The tone of the series looks to be in line with Captain America: The Winter Soldier. There's political subterfuge, a focus on deep character exposition, but at its core, the show is an ass-kicking action flick. Kevin Feige, President of Marvel Studios, had previously commented that The Falcon and the Winter Soldier is a huge action movie broken down into six chapters. His description is right on the money after seeing the first episode.

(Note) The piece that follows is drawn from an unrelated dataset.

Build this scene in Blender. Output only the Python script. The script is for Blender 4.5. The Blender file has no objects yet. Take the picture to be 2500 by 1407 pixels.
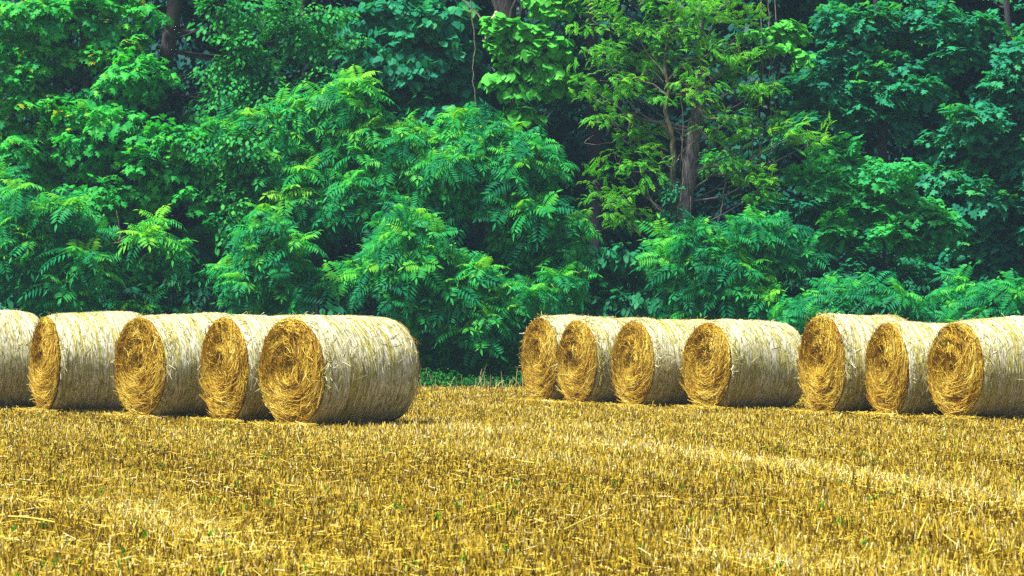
import bpy, math
import numpy as np

# ------------------------------------------------------------------ camera, sky, sun, exposure
F, CX, HY, H = 7000.0, 1250.0, 790.0, 1.43      # focal length in photo pixels, optical centre, horizon row, eye height
rng = np.random.default_rng(11)
scene = bpy.context.scene
COL = scene.collection

cam = bpy.data.cameras.new('camera'); camo = bpy.data.objects.new('camera', cam); COL.objects.link(camo)
camo.location = (0, 0, H); camo.rotation_euler = (math.radians(90), 0, 0)
cam.sensor_width = 36; cam.lens = 36 * F / 2500; cam.shift_y = (HY - 703.5) / 2500
cam.clip_start = .5; cam.clip_end = 4000
cam.dof.use_dof = True; cam.dof.focus_distance = 46; cam.dof.aperture_fstop = 9
scene.camera = camo

SUN_EL = math.radians(61)
SUN_H = np.array([-.84, -.543])                   # where the sun stands, seen on the ground
w = bpy.data.worlds.new('World'); scene.world = w; w.use_nodes = True
nt = w.node_tree
bg = nt.nodes['Background']
sky = nt.nodes.new('ShaderNodeTexSky'); sky.sky_type = 'NISHITA'; sky.sun_disc = False
sky.sun_elevation = SUN_EL; sky.sun_rotation = math.atan2(SUN_H[0], SUN_H[1])
sky.air_density = 1.3; sky.dust_density = 5; sky.ozone_density = 1.0
nt.links.new(sky.outputs[0], bg.inputs[0]); bg.inputs[1].default_value = .056
sl = bpy.data.lights.new('sun', 'SUN'); sl.energy = 5.0; sl.angle = math.radians(6); sl.color = (1, .95, .86)
so = bpy.data.objects.new('sun', sl); COL.objects.link(so)
d = np.array([SUN_H[0] * math.cos(SUN_EL), SUN_H[1] * math.cos(SUN_EL), math.sin(SUN_EL)])
from mathutils import Vector
so.rotation_euler = Vector(d).to_track_quat('Z', 'Y').to_euler(); so.location = (-20, -10, 40)
scene.view_settings.view_transform = 'Standard'; scene.view_settings.look = 'None'
scene.view_settings.gamma = 1; scene.view_settings.exposure = 1.1
cy = scene.cycles
cy.use_denoising = False
cy.max_bounces = 6; cy.diffuse_bounces = 3; cy.glossy_bounces = 1; cy.transmission_bounces = 3; cy.transparent_max_bounces = 4
cy.sample_clamp_indirect = 4

# ------------------------------------------------------------------ helpers
def at(px, py, Y):
    return np.array([(px - CX) * Y / F, Y, H + (HY - py) * Y / F])

def tag(o, label=None, cat=None, group=None, kind=None):
    if label: o['label'] = label
    if cat: o['category'] = cat
    if group: o['group'] = group
    if kind: o['kind'] = kind
    return o

def empty(name, loc, rz=0):
    o = bpy.data.objects.new(name, None); COL.objects.link(o)
    o.location = loc; o.rotation_euler = (0, 0, rz); o.empty_display_size = .3
    return o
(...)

The secondary characters look to play an important part in the show's development. And they are not the ones fans are expecting. The first episode introduces several new characters, brings back an old villain, and an important ally. None of which were seen in any of the trailer footage or one-sheets. Marvel Studios, once again, never reveals any important details. Much like WandaVision, you're going to have to strap in for the entire ride to get the complete picture.

I watched the premiere twice in a row. The opening is stupefyingly awesome. We've seen the Falcon do amazing things before, but nothing even remotely like this. If that's just the beginning, you can only imagine the insane action to come. The dramatic depth was also quite interesting. Kari Skogland is a veteran TV director who's done everything from The Walking Dead to The Handmaid's Tale. She and Malcolm Spellman (Empire, The Sopranos) are major talents behind the camera. Coupled with the star power of Anthony Mackie and Sebastian Stan, the formula is there for greatness. The Falcon and the Winter Soldier is a production of Marvel Studios. New episodes launch every Friday exclusively on Disney+.